Colin Kaepernick insists he stands up for the oppressed by sitting down for the national anthem.
“Yes, I’ll continue to sit,” Kaepernick told the press on Sunday. “I’m going to continue to stand with the people that are being oppressed. To me this is something that has to change. When there’s significant change and I feel like that flag represents what it’s supposed to represent, this country is representing people the way that it’s supposed to, I’ll stand.”
So, instead of thinking about America for the Sunday afternoon “Star Spangled Banner,” we now think about Colin Kaepernick. People outside of San Francisco didn’t think much about Colin Kaepernick, at least for the last several seasons, until Friday night. A stunt on the sidelines eclipsed his slumps on the field. And perhaps that’s the point. When Kaepernick gets cut, or relegated to holding a clipboard, he can rationalize that his politics rather than his performance killed his career. But the irony here is that because players called Chip Kelly racist last year in Philadelphia this year in San Francisco he may hesitate to cut a player calling America racist.
Kaepernick’s quarterback rating keeps decreasing every year since his breakout sophomore season. The ratio of interceptions to touchdowns gets worse every year since 2012, too. Unlike Steve Young, Cam Newton, Russell Wilson, and other double-threat quarterbacks, Kaepernick never quite caught on. He played brilliantly in leading San Francisco to Super Bowl 47. But the NFL figured him out. And he never really figured the NFL out.
The same holds true for Kaepernick and the national anthem. It’s not an ode to government officials or a sonic high-five to everything ever done in America.
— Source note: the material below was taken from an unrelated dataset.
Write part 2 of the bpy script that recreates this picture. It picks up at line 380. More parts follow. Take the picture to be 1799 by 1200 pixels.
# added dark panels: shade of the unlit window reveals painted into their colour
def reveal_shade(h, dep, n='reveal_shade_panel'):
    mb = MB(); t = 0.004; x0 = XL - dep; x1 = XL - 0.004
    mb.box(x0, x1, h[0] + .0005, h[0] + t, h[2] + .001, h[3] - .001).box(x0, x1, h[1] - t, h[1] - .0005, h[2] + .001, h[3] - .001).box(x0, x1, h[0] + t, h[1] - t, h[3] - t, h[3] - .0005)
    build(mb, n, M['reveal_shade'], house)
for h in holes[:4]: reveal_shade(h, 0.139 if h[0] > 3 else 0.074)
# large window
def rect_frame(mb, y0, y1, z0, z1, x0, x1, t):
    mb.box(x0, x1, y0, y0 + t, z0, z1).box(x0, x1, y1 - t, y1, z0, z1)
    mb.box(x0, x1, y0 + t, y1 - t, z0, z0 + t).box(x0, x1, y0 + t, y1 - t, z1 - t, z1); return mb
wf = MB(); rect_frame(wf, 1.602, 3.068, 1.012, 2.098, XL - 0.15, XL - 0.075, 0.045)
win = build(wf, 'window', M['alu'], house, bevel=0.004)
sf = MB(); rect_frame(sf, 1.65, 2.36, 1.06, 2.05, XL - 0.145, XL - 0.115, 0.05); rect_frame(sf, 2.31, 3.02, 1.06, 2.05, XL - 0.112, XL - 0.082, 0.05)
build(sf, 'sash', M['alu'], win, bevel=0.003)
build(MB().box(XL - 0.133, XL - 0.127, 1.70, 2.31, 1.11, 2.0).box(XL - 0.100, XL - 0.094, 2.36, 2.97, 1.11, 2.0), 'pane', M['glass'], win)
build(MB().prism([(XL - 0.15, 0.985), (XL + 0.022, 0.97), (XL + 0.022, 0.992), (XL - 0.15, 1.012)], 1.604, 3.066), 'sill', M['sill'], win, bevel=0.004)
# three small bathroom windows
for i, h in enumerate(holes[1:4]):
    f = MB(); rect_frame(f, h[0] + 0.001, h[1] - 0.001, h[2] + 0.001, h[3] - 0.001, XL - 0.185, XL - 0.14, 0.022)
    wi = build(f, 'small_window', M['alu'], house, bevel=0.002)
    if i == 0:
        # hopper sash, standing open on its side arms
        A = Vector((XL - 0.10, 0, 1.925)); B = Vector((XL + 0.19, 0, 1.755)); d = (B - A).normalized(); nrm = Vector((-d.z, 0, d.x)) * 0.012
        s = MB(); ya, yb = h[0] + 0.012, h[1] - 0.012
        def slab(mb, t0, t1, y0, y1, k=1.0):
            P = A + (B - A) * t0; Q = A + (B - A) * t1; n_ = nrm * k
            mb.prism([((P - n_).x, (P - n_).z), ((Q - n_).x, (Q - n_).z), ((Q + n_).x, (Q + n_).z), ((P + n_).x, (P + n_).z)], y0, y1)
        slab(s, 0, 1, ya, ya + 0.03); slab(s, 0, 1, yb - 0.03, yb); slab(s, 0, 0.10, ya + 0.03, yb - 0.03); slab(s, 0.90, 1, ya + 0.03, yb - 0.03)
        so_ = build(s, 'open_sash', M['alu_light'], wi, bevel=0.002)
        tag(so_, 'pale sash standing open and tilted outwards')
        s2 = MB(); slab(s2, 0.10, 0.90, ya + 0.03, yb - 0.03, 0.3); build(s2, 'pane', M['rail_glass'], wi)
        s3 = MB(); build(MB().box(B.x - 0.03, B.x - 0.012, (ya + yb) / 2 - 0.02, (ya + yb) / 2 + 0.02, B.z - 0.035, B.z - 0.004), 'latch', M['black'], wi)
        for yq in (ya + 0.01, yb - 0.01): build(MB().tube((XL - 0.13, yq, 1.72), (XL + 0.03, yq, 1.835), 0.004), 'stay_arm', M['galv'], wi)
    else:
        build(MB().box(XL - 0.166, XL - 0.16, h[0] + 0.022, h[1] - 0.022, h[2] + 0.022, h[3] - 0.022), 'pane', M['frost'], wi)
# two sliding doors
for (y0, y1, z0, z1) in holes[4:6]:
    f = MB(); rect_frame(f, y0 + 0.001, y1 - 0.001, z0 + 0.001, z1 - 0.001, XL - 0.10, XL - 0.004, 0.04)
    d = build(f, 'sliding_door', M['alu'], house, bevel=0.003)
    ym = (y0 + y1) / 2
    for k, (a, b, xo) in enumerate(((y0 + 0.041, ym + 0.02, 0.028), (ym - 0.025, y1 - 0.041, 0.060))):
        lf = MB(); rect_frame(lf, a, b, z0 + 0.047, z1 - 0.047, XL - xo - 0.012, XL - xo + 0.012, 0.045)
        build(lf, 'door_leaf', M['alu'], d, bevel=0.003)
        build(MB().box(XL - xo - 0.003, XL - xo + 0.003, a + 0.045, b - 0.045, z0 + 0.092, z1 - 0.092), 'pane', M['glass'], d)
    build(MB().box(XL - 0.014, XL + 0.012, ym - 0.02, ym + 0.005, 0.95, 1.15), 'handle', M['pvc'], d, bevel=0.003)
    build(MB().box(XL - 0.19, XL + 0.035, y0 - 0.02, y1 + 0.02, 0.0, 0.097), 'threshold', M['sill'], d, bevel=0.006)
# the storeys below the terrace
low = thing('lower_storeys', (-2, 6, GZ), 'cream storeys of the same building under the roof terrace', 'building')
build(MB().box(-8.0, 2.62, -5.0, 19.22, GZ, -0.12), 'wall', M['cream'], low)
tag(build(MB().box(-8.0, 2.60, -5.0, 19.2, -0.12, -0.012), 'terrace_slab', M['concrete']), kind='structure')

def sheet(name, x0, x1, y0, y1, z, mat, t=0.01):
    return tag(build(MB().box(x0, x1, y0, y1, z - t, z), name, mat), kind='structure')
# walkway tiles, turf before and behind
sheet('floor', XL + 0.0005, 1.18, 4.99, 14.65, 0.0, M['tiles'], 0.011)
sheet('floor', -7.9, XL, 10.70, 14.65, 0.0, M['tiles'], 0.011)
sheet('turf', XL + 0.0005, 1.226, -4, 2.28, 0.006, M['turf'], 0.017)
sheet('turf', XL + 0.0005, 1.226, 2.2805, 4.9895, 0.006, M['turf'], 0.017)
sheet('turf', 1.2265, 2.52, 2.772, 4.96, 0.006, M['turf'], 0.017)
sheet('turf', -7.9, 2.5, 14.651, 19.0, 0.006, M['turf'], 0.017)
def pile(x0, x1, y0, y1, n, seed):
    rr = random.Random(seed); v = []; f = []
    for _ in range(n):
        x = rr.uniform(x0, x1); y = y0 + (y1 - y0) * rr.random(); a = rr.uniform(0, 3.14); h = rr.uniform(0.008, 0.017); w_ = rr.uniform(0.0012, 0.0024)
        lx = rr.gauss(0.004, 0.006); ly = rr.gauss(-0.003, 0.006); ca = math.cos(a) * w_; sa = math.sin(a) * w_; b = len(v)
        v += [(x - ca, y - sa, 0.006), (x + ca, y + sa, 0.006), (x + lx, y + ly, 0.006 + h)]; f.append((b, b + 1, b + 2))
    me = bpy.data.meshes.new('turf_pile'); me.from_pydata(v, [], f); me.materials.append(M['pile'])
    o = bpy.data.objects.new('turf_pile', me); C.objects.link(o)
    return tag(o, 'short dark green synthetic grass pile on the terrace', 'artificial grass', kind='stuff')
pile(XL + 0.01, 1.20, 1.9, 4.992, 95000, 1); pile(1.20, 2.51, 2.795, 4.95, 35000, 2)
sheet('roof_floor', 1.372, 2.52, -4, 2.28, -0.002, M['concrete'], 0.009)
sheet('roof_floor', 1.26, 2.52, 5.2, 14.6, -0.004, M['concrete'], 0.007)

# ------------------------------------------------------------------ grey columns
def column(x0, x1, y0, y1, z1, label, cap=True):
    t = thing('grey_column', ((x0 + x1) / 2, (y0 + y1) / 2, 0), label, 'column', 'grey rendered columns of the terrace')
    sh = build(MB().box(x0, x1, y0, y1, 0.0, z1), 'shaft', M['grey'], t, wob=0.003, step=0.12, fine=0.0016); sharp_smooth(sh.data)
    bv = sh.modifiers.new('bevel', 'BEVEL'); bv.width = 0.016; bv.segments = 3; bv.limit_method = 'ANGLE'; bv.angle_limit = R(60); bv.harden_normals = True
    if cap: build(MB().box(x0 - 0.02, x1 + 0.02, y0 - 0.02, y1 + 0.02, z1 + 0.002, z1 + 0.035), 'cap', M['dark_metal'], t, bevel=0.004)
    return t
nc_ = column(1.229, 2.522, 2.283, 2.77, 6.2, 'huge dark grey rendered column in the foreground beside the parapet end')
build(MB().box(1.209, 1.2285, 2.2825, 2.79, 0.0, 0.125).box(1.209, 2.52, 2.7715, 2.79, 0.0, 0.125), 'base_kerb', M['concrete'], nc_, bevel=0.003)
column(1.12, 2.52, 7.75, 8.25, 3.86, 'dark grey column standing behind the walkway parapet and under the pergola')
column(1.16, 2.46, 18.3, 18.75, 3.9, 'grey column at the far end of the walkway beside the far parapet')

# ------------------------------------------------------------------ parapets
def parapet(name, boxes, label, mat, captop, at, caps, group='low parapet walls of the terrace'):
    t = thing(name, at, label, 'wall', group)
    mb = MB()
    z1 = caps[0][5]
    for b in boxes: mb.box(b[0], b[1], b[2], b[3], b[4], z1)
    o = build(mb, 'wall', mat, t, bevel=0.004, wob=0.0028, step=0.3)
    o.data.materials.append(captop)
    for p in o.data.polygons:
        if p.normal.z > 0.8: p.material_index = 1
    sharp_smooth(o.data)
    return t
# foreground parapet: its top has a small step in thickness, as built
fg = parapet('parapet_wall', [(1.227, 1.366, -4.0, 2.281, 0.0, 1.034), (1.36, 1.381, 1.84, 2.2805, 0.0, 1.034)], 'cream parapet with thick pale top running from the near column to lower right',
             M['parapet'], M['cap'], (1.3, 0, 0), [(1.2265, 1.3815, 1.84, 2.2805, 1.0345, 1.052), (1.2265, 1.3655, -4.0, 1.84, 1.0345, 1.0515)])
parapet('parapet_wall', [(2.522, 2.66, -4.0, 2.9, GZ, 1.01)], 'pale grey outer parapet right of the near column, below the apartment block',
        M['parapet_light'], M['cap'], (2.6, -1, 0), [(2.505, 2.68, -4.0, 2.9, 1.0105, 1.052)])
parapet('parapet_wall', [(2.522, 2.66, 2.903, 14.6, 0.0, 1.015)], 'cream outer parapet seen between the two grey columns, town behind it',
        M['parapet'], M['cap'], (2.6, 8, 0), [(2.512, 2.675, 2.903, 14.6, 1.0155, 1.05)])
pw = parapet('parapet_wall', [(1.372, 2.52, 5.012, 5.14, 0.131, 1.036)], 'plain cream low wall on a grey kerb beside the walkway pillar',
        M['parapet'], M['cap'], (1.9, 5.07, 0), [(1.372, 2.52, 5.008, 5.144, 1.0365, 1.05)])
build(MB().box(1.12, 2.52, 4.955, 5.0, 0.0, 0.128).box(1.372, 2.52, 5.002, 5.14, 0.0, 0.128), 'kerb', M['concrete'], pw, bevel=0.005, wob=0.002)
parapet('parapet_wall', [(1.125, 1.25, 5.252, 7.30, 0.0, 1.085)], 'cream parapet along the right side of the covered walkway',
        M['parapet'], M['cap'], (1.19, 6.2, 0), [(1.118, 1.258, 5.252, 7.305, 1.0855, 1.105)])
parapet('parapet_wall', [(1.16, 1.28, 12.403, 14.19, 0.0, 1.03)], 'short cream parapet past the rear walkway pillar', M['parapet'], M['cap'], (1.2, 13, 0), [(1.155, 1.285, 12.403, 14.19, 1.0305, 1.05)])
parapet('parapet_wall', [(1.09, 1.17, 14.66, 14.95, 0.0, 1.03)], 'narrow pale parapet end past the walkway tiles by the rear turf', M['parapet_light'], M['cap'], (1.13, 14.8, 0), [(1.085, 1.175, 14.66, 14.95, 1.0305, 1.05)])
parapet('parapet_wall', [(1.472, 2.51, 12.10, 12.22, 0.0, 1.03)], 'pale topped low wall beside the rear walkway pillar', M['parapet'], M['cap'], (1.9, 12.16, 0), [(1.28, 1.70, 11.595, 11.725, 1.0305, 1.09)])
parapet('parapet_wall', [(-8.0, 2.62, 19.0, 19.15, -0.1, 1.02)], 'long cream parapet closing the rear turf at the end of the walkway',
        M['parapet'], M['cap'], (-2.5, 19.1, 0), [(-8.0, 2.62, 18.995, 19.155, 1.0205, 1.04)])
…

It’s about “the land of the free and the home of the brave” written from the perspective of one seeing the national standard flying as the artillery dropped during the War of 1812. “God Bless America” and “America the Beautiful” lend themselves better to the emotions of the listener and the talents of the performer. But the history behind the words of “The Star Spangled Banner,” an eyewitness account of the flag’s defiance in the face of British bombardment in Baltimore Harbor, gives the song an authenticity. Like Colin Kaepernick, “The Star Spangled Banner” keeps it real.
Kaepernick keeps it real jayvee on the field. And that gets overlooked in conversations about him know. The boos he hears this season on the road, he soon tells himself, come from racists. But what about the boos in Santa Clara? The Bay Area welcomed such an eclectic cast of characters as the Emperor Norton, Allen Ginsberg, Anton LaVey, and Jim Jones. But their tolerance stops for a guy who ranked 30th in completion percentage, 31st in yards per attempt, and 31st in passer rating the previous season.
“No, I don’t see it being a distraction,” he insisted on Sunday morning. “It’s something that can unify this team. It’s something that can unify this country.”
Kaepernick’s arrogant contempt unifies the country all right. Contra the quarterback, the disrespect certainly distracts. The Jedi Mind Trick makes us forget that Colin Kaepernick makes Elvis Grbac look like Joe Montana. Look down atop Lombard Street and you glimpse the trajectory of Kaepernick’s career.
Guys who no longer stand out on the field sit down on the bench. That’s what Colin Kaepernick did on Friday night. For two minutes every Sunday, he wants us to think why he sits. And he does this because he wants us to forget why he sits for the other three hours.